What I just finished reading
Most of my reading lately has been in support of #20booksof summer or rather, in my case, 10booksofsummer. I’ve just finished book number 5 — Fatal Isles by Maria Adolfsson. This is the first in a police procedural series set Doggerland, an island nation that lies somewhere between the UK and Scandinavia. Doggerland doesn’t actually exist but Adolfsson renders the place so well I went looking for it on a map. There are seven more books in the series.
What I’m reading now
Book number 6 for #10booksofsummer is a rare venture, for me, into non fiction. The Arsonist by Chloe Hooper. This book recounts the attempts to find and bring to justice the person believed to have caused huge bushfires in the state of Victoria, Australia, in 2009. What became known as Black Saturday wiped out large swathes of trees, caused multiple deaths and hundreds of injuries. Police were quick to arrest a man believed responsible for two of the fires but it was left to a jury to decide if he was as dangerous as the police maintained, or a vulnerable individual with mental health issues.
What I’ll read next
I was thinking to read The Interview, a new novel by J David Simons which is due to be published at the end of August. It features a disgraced TV talk-show host who sees the death of the US President as a way to revive his career. I loved his last novel, An Exquisite Sense of What is Beautiful, so was delighted to receive a review copy of the new book.

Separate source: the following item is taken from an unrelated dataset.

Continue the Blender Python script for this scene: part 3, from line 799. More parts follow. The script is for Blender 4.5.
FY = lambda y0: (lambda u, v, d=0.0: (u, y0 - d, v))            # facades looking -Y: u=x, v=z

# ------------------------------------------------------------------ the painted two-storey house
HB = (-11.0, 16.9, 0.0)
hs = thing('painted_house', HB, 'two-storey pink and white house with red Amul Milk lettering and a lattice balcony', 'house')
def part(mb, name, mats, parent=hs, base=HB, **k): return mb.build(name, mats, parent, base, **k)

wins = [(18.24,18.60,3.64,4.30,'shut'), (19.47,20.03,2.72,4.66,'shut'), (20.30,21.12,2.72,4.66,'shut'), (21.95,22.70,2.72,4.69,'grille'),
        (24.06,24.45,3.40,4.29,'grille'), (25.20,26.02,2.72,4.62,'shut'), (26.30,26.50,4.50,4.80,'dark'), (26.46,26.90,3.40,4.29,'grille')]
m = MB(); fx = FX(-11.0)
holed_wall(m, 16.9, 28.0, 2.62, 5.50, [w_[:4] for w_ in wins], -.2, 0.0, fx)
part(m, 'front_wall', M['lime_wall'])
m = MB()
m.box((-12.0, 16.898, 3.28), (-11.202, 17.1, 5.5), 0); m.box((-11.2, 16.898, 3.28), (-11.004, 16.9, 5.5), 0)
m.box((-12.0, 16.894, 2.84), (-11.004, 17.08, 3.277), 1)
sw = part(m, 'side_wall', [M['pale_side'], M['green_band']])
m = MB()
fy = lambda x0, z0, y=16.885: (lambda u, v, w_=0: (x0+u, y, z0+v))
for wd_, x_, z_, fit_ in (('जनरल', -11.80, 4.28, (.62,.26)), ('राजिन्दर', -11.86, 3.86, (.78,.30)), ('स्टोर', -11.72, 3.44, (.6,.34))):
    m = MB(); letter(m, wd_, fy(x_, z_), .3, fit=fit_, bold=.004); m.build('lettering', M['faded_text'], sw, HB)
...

That was the plan until this morning when i was notified that The Land in Winter by Andrew Miller was ready for collection. I’ve loved all his previous novels and this new one, set in Somerset shortly after the end of World War 2, looks to be just as fascinating. I’m now in a dilemma — do I stick to my plan and read The Interview which would tick off another book for #10booksofsummer or go off piste and read Andrew Miller? .
What do you think? Which of these two books would you read next if they were resting on your bookshelves??